• _SET TASK_:
Read the listing below and copy out every line that holds "scene".

• _DATA PROVIDED_:
----------------

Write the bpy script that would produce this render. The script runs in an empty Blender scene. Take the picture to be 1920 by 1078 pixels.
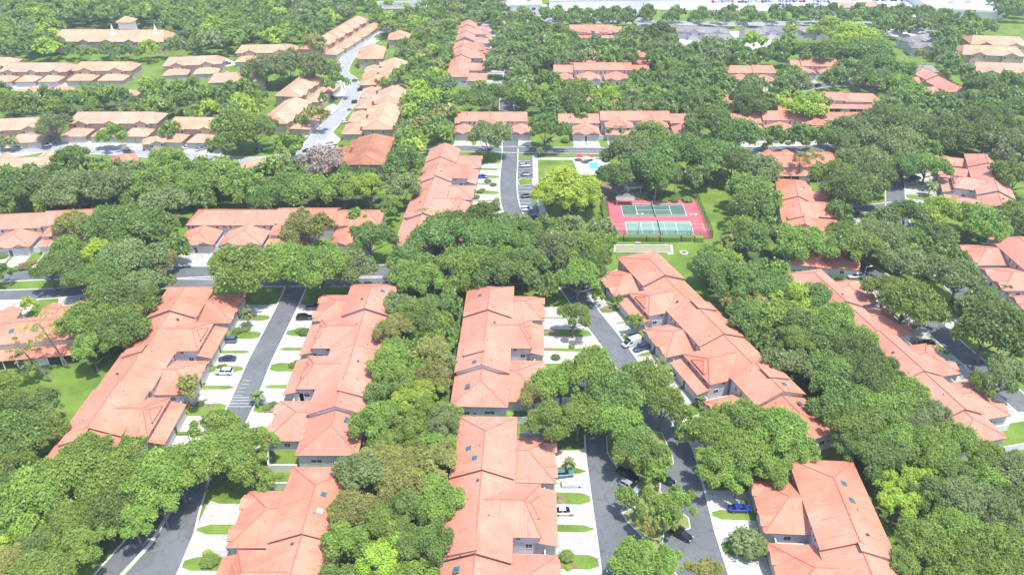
import bpy, bmesh, math, random
import numpy as np
from mathutils import Vector, Matrix
R = math.radians
S = bpy.context.scene
C = S.collection
# ------------------------------------------------------------ camera, sky, sun
F_PX, PITCH, CAM_H = 1451.0, R(31.0), 125.0
cam_d = bpy.data.cameras.new("camera"); cam = bpy.data.objects.new("camera", cam_d); C.objects.link(cam)
cam.location = (0, 0, CAM_H); cam.rotation_euler = (R(90) - PITCH, 0, 0)
cam_d.sensor_width = 36.0; cam_d.lens = 36.0 * F_PX / 1920.0
cam_d.clip_start = 1.0; cam_d.clip_end = 6000.0
S.camera = cam
SUN_EL, SUN_AZ = R(73), R(128)          # azimuth measured clockwise from +Y (away from the camera)
wd = bpy.data.worlds.new("World"); S.world = wd; wd.use_nodes = True
nt = wd.node_tree; nt.nodes.clear()
sky = nt.nodes.new("ShaderNodeTexSky"); sky.sky_type = 'NISHITA'; sky.sun_disc = False
sky.sun_elevation = SUN_EL; sky.sun_rotation = SUN_AZ
bg = nt.nodes.new("ShaderNodeBackground"); bg.inputs[1].default_value = 0.15
wo = nt.nodes.new("ShaderNodeOutputWorld")
nt.links.new(sky.outputs[0], bg.inputs[0]); nt.links.new(bg.outputs[0], wo.inputs[0])
sun_d = bpy.data.lights.new("sun", 'SUN'); sun_d.energy = 2.6; sun_d.angle = R(0.8); sun_d.color = (1.0, 0.96, 0.9)
sun = bpy.data.objects.new("sun", sun_d); C.objects.link(sun)
sdir = Vector((math.sin(SUN_AZ) * math.cos(SUN_EL), math.cos(SUN_AZ) * math.cos(SUN_EL), math.sin(SUN_EL)))
sun.rotation_euler = sdir.to_track_quat('Z', 'Y').to_euler(); sun.location = sdir * 300
S.view_settings.view_transform = 'Standard'; S.view_settings.look = 'None'
S.view_settings.exposure = 1.12; S.view_settings.gamma = 1.0
S.render.engine = 'CYCLES'
S.cycles.max_bounces = 5; S.cycles.diffuse_bounces = 3; S.cycles.transparent_max_bounces = 8
S.cycles.volume_bounces = 0

def W(x, y, z=0.0):
    """ground plan position of a survey point seen in the 1920x1078 photograph at height z"""
    dx = (x - 960) / F_PX; dy = -(y - 539) / F_PX
    cp, sp = math.cos(PITCH), math.sin(PITCH)
    d = (dx, cp + dy * sp, -sp + dy * cp)
    t = (z - CAM_H) / d[2]
    return (d[0] * t, d[1] * t)
def proj(X, Y, Z):
    cp, sp = math.cos(PITCH), math.sin(PITCH)
    a = Y * cp - (Z - CAM_H) * sp
    u = Y * sp + (Z - CAM_H) * cp
    return (960 + F_PX * X / a, 539 - F_PX * u / a, a)

# ------------------------------------------------------------ materials
MATS = {}
def mat(name, build):
    if name in MATS: return MATS[name]
    m = bpy.data.materials.new(name); m.use_nodes = True
    t = m.node_tree; t.nodes.clear()
    out = t.nodes.new("ShaderNodeOutputMaterial")
    build(t, out); MATS[name] = m
    return m
def N(t, typ, **kw):
    n = t.nodes.new(typ)
    for k, v in kw.items(): setattr(n, k, v)
    return n
def ramp(t, fac, stops):
    r = N(t, "ShaderNodeValToRGB")
    e = r.color_ramp.elements
    e[0].position, e[0].color = stops[0][0], (*stops[0][1], 1)
    e[1].position, e[1].color = stops[-1][0], (*stops[-1][1], 1)
    for p, c in stops[1:-1]:
        x = e.new(p); x.color = (*c, 1)
    t.links.new(fac, r.inputs[0]); return r.outputs[0]
def noise(t, vec, scale, detail=4, rough=.6):
    n = N(t, "ShaderNodeTexNoise"); n.inputs['Scale'].default_value = scale
    n.inputs['Detail'].default_value = detail; n.inputs['Roughness'].default_value = rough
    if vec is not None: t.links.new(vec, n.inputs['Vector'])
    return n.outputs['Fac']
def mixc(t, fac, a, b, mode='MIX'):
    n = N(t, "ShaderNodeMix"); n.data_type = 'RGBA'; n.blend_type = mode
    for s, v in ((n.inputs[0], fac), (n.inputs[6], a), (n.inputs[7], b)):
        if hasattr(v, 'is_output') or isinstance(v, bpy.types.NodeSocket): t.links.new(v, s)
        else: s.default_value = v if isinstance(v, (int, float)) else (*v, 1)
    return n.outputs[2]
def math_n(t, op, a, b=0.0, c=None):
    n = N(t, "ShaderNodeMath"); n.operation = op
    for i, v in enumerate((a, b) if c is None else (a, b, c)):
        if isinstance(v, bpy.types.NodeSocket): t.links.new(v, n.inputs[i])
        else: n.inputs[i].default_value = v
    return n.outputs[0]
def bsdf(t, out, col, rough=.8, metal=0, spec=.3, bump=None, bstr=.3, bdist=.05):
    p = N(t, "ShaderNodeBsdfPrincipled")
    if isinstance(col, bpy.types.NodeSocket): t.links.new(col, p.inputs['Base Color'])
    else: p.inputs['Base Color'].default_value = (*col, 1)
    if isinstance(rough, bpy.types.NodeSocket): t.links.new(rough, p.inputs['Roughness'])
    else: p.inputs['Roughness'].default_value = rough
    p.inputs['Metallic'].default_value = metal; p.inputs['Specular IOR Level'].default_value = spec
    if bump is not None:
        b = N(t, "ShaderNodeBump"); b.inputs['Strength'].default_value = bstr; b.inputs['Distance'].default_value = bdist
        t.links.new(bump, b.inputs['Height']); t.links.new(b.outputs[0], p.inputs['Normal'])
    t.links.new(p.outputs[0], out.inputs[0]); return p
def plain(name, col, rough=.7, metal=0, spec=.3, var=.12, scale=.6):
    def b(t, out):
        co = N(t, "ShaderNodeTexCoord").outputs['Object']
        f = noise(t, co, scale, 5)
        c = ramp(t, f, [(.3, tuple(x * (1 - var) for x in col)), (.7, tuple(min(1, x * (1 + var)) for x in col))])
        bsdf(t, out, c, rough, metal, spec)
    return mat(name, b)
def roof_mat(name, base, dark, pale):
    def b(t, out):
        uv = N(t, "ShaderNodeUVMap"); uv.uv_map = "UVMap"
        co = N(t, "ShaderNodeTexCoord").outputs['Object']
        sep = N(t, "ShaderNodeSeparateXYZ"); t.links.new(uv.outputs[0], sep.inputs[0])
        # barrel tile courses across the slope and rolls up the slope
        cr = math_n(t, 'FRACT', math_n(t, 'MULTIPLY', sep.outputs[1], 1 / .38))
        rl = math_n(t, 'SINE', math_n(t, 'MULTIPLY', sep.outputs[0], 2 * math.pi / .30))
        line = math_n(t, 'LESS_THAN', cr, .16)
        f1 = noise(t, co, .09, 4); f2 = noise(t, co, 1.4, 5, .7); f3 = noise(t, uv.outputs[0], 3.0, 2)
        c = ramp(t, f1, [(.32, dark), (.5, base), (.70, pale)])
        c = mixc(t, math_n(t, 'MULTIPLY', f2, .35), c, dark)
        # scattered paler replacement tiles / lichen
        sp = math_n(t, 'GREATER_THAN', f3, .74)
        c = mixc(t, math_n(t, 'MULTIPLY', sp, .35), c, pale)
        c = mixc(t, math_n(t, 'MULTIPLY', line, .5), c, tuple(x * .42 for x in dark))
        vo = N(t, "ShaderNodeTexVoronoi"); vo.inputs['Scale'].default_value = .085; t.links.new(co, vo.inputs['Vector'])
        vs_ = N(t, "ShaderNodeSeparateXYZ"); t.links.new(vo.outputs['Color'], vs_.inputs[0])
        c = mixc(t, math_n(t, 'MULTIPLY', vs_.outputs[0], .38), c, pale); c = mixc(t, math_n(t, 'MULTIPLY', vs_.outputs[1], .34), c, dark)
        st = N(t, "ShaderNodeMapping"); st.inputs['Scale'].default_value = (1.1, .16, 1); t.links.new(uv.outputs[0], st.inputs['Vector'])
        f4 = noise(t, st.outputs[0], 1.0, 5, .7); run = math_n(t, 'MULTIPLY', math_n(t, 'GREATER_THAN', f4, .57), .30)
        c = mixc(t, run, c, tuple(x * .62 for x in dark))
        oi = N(t, "ShaderNodeObjectInfo"); hs = N(t, "ShaderNodeHueSaturation"); t.links.new(c, hs.inputs['Color'])
        t.links.new(math_n(t, 'ADD', .90, math_n(t, 'MULTIPLY', oi.outputs['Random'], .12)), hs.inputs['Value']); t.links.new(math_n(t, 'ADD', .90, math_n(t, 'MULTIPLY', oi.outputs['Random'], .14)), hs.inputs['Saturation']); c = hs.outputs[0]
        h = math_n(t, 'ADD', math_n(t, 'MULTIPLY', cr, -.5), math_n(t, 'MULTIPLY', rl, .5))
        bsdf(t, out, c, .75, 0, .25, h, .5, .06)
    return mat(name, b)
ROOF = roof_mat("coral_roof_tile", (.68, .275, .182), (.58, .20, .125), (.73, .37, .27))
ROOF_TAN = roof_mat("tan_roof_tile", (.70, .385, .245), (.60, .30, .18), (.76, .48, .34))
ROOF_BROWN = roof_mat("brown_roof_tile", (.50, .21, .115), (.27, .11, .07), (.62, .30, .18))
ROOF_GRAY = roof_mat("gray_roof_shingle", (.30, .285, .275), (.20, .19, .185), (.40, .385, .37))
ROOF_ORANGE = roof_mat("orange_roof_tile", (.68, .35, .22), (.58, .27, .16), (.74, .45, .31))
CAP = plain("ridge_cap_tile", (.50, .17, .12), .8)
CAP_TAN = plain("ridge_cap_tan", (.50, .25, .15), .8)
CAP_GRAY = plain("ridge_cap_gray", (.2, .19, .18), .8)
STUCCO = plain("gray_stucco", (.58, .565, .575), .9)
STUCCO_TAN = plain("tan_stucco", (.52, .42, .31), .9)
STUCCO_WHITE = plain("white_stucco", (.74, .73, .71), .9, var=.05)
TRIM = plain("white_trim", (.78, .77, .75), .6, var=.04)
GLASSW = plain("window_glass", (.05, .06, .075), .12, 0, .6, var=.3)
SCREEN = plain("porch_screen", (.035, .037, .038), .7)
DOORG = plain("garage_door_paint", (.52, .50, .48), .6, var=.05)
FASCIA = plain("fascia_paint", (.30, .17, .14), .7)
SKYL = plain("skylight_dome", (.045, .16, .18), .4, 0, .3, var=.35, scale=1.5)
SKYLP = plain("pale_skylight_dome", (.32, .62, .64), .2, 0, .5, var=.2, scale=1.5)
VENTM = plain("roof_vent_metal", (.10, .09, .09), .5)
def ground_noise(name, stops, s1, s2, rough=.95, bump=0, spec=.15):
    def b(t, out):
        co = N(t, "ShaderNodeTexCoord").outputs['Object']
        f1 = noise(t, co, s1, 6, .65); f2 = noise(t, co, s2, 4, .7)
        f = math_n(t, 'ADD', math_n(t, 'MULTIPLY', f1, .62), math_n(t, 'MULTIPLY', f2, .38))
        c = ramp(t, f, stops)
        if bump: bsdf(t, out, c, rough, 0, spec, f2, bump, .1)
        else: bsdf(t, out, c, rough, 0, spec)
    return mat(name, b)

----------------

• _RESPONSE FOR THIS EXERCISE_:
Write the bpy script that would produce this render. The script runs in an empty Blender scene. Take the picture to be 1920 by 1078 pixels.
S = bpy.context.scene